DATA SEGMENT -
···

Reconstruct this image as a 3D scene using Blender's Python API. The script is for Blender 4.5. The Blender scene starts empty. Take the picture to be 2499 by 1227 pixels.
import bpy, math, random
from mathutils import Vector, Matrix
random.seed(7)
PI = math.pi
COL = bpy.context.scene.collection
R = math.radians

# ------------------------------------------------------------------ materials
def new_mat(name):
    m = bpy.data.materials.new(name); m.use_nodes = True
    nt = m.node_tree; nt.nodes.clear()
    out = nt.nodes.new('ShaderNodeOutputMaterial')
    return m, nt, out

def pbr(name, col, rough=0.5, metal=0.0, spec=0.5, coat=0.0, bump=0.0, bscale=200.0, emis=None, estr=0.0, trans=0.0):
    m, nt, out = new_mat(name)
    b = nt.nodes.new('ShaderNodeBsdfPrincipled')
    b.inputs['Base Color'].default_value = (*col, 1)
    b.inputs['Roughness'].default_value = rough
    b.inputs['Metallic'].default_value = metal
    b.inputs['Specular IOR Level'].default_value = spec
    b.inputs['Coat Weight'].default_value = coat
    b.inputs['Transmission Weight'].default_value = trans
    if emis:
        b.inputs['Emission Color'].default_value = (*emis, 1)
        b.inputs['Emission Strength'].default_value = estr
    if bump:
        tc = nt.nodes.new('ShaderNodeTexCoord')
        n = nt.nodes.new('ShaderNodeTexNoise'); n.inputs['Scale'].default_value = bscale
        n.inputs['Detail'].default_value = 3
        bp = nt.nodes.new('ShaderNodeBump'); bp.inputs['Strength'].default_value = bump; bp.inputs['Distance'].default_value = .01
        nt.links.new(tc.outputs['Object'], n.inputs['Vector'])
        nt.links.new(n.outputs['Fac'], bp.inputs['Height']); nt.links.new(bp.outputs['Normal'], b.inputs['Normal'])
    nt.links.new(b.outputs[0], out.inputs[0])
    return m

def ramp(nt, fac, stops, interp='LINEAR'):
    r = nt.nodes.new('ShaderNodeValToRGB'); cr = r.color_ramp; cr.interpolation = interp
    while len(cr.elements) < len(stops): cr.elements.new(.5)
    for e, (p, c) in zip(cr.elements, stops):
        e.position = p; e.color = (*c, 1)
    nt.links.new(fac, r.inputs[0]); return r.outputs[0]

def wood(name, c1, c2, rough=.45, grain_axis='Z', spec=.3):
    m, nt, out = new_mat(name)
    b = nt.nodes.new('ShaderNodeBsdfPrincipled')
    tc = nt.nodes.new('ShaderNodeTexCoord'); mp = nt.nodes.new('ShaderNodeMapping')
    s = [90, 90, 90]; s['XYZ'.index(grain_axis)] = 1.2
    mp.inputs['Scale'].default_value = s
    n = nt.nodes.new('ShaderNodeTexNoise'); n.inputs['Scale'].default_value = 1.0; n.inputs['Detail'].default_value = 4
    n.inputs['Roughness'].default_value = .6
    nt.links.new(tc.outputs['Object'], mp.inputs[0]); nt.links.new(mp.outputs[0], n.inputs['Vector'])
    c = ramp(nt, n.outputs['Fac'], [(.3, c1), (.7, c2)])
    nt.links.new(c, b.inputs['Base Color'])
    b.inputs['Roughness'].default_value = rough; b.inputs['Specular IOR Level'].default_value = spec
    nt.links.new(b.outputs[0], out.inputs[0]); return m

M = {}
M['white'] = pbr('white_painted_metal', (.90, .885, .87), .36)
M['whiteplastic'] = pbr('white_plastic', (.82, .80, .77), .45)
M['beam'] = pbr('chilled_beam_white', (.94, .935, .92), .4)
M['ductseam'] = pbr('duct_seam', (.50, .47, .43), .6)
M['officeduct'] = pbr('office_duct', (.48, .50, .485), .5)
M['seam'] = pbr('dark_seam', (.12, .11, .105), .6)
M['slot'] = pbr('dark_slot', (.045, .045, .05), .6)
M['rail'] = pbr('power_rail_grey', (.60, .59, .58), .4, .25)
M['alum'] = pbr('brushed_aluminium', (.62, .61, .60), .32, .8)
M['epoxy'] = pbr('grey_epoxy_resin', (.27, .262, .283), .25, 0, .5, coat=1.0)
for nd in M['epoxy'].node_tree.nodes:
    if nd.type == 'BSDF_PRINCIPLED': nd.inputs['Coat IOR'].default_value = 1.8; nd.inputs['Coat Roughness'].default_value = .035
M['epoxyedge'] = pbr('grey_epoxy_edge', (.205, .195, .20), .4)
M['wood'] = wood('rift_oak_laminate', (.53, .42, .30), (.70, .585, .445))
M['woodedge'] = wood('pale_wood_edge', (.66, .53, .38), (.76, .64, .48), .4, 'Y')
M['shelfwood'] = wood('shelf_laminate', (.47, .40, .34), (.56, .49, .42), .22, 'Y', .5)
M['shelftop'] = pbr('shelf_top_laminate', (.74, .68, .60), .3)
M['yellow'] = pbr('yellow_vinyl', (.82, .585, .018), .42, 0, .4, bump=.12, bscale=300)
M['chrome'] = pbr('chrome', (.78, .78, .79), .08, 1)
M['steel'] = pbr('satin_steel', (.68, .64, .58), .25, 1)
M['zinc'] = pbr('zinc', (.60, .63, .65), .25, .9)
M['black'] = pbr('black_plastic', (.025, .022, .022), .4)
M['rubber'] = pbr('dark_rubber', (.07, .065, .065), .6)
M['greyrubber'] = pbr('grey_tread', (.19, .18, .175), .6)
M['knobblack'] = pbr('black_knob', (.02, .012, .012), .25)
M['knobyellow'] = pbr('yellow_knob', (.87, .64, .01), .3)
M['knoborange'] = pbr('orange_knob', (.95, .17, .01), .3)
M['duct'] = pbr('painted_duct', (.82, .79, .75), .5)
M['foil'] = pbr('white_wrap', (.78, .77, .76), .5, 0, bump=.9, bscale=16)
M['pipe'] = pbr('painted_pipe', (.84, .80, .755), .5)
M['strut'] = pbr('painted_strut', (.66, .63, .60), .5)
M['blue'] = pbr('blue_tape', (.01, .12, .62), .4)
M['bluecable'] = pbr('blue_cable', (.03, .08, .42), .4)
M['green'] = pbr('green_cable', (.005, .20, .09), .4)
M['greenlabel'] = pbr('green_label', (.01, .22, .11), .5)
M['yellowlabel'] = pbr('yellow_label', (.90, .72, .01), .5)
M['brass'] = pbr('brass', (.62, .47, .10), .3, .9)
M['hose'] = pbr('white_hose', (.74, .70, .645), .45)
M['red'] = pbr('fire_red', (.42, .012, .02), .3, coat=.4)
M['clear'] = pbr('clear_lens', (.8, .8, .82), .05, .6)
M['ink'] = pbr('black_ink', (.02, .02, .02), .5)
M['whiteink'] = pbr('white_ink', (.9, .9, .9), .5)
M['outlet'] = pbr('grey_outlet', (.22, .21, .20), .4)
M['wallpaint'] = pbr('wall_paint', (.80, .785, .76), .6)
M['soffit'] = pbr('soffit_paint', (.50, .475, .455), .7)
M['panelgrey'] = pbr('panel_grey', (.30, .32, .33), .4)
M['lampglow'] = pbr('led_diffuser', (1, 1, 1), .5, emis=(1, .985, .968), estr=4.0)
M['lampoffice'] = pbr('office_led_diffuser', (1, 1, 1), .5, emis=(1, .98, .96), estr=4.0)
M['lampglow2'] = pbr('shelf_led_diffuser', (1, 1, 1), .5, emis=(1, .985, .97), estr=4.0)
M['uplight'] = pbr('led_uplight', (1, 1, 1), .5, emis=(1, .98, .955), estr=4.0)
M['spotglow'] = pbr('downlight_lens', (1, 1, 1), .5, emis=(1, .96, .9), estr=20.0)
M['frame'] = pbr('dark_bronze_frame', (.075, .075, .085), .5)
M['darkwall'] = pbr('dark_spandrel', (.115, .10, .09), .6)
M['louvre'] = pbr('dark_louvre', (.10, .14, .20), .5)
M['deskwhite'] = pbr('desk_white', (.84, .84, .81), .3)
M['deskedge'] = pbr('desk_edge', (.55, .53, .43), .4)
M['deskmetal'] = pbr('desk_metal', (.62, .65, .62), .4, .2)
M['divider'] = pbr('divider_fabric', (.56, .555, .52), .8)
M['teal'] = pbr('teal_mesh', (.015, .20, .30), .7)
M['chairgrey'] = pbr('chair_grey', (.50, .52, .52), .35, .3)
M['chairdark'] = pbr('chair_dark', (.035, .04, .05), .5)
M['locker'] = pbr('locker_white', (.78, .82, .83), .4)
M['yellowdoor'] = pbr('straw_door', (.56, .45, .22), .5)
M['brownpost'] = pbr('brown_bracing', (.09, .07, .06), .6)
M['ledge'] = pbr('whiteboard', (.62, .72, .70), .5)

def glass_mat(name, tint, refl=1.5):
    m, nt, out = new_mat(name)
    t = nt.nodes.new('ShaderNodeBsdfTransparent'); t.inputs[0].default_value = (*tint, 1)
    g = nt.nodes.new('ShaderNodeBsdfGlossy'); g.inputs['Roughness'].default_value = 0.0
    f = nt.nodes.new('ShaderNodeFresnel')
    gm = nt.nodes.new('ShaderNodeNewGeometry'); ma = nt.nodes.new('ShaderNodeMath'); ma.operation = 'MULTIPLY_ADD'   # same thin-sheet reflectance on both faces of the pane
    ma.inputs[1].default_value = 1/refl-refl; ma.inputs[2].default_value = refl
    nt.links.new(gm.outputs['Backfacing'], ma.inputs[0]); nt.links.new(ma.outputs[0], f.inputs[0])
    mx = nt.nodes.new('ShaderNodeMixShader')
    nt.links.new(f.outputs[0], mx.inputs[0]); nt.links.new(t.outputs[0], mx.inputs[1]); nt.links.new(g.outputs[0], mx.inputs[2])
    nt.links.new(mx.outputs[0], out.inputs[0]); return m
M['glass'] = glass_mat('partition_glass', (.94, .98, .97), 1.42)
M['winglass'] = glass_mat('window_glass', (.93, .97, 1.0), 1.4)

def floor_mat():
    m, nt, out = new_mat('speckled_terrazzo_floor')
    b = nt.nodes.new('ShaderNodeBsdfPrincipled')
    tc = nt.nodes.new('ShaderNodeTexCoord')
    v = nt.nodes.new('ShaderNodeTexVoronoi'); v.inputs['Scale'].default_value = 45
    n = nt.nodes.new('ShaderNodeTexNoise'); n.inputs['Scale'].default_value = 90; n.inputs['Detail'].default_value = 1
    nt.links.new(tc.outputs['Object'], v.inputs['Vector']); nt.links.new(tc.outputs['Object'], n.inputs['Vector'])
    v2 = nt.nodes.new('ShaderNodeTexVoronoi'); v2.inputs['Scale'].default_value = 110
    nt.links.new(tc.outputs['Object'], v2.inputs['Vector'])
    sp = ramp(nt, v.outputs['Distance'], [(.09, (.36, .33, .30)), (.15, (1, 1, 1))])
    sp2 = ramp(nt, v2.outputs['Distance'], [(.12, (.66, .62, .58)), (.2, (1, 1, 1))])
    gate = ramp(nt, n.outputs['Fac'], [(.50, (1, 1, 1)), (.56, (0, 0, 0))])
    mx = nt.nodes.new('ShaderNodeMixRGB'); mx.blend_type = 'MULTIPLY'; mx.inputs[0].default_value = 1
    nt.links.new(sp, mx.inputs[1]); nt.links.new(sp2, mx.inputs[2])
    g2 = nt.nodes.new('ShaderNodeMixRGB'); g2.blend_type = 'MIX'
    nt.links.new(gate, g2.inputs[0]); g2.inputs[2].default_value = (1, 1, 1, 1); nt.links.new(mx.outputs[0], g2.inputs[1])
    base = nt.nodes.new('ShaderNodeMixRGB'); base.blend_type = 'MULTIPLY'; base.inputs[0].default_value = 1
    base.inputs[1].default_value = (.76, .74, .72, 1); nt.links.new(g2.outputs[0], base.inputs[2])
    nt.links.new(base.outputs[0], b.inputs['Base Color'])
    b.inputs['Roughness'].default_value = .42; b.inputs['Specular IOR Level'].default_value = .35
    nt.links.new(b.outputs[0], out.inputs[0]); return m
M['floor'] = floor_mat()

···

PROMPT -
Repeat exactly, please, each line from the beginning of the data through the line with "return m, nt, out" in it, and only those lines.

ANSWER FOR THE TASK -
Reconstruct this image as a 3D scene using Blender's Python API. The script is for Blender 4.5. The Blender scene starts empty. Take the picture to be 2499 by 1227 pixels.
import bpy, math, random
from mathutils import Vector, Matrix
random.seed(7)
PI = math.pi
COL = bpy.context.scene.collection
R = math.radians

# ------------------------------------------------------------------ materials
def new_mat(name):
    m = bpy.data.materials.new(name); m.use_nodes = True
    nt = m.node_tree; nt.nodes.clear()
    out = nt.nodes.new('ShaderNodeOutputMaterial')
    return m, nt, out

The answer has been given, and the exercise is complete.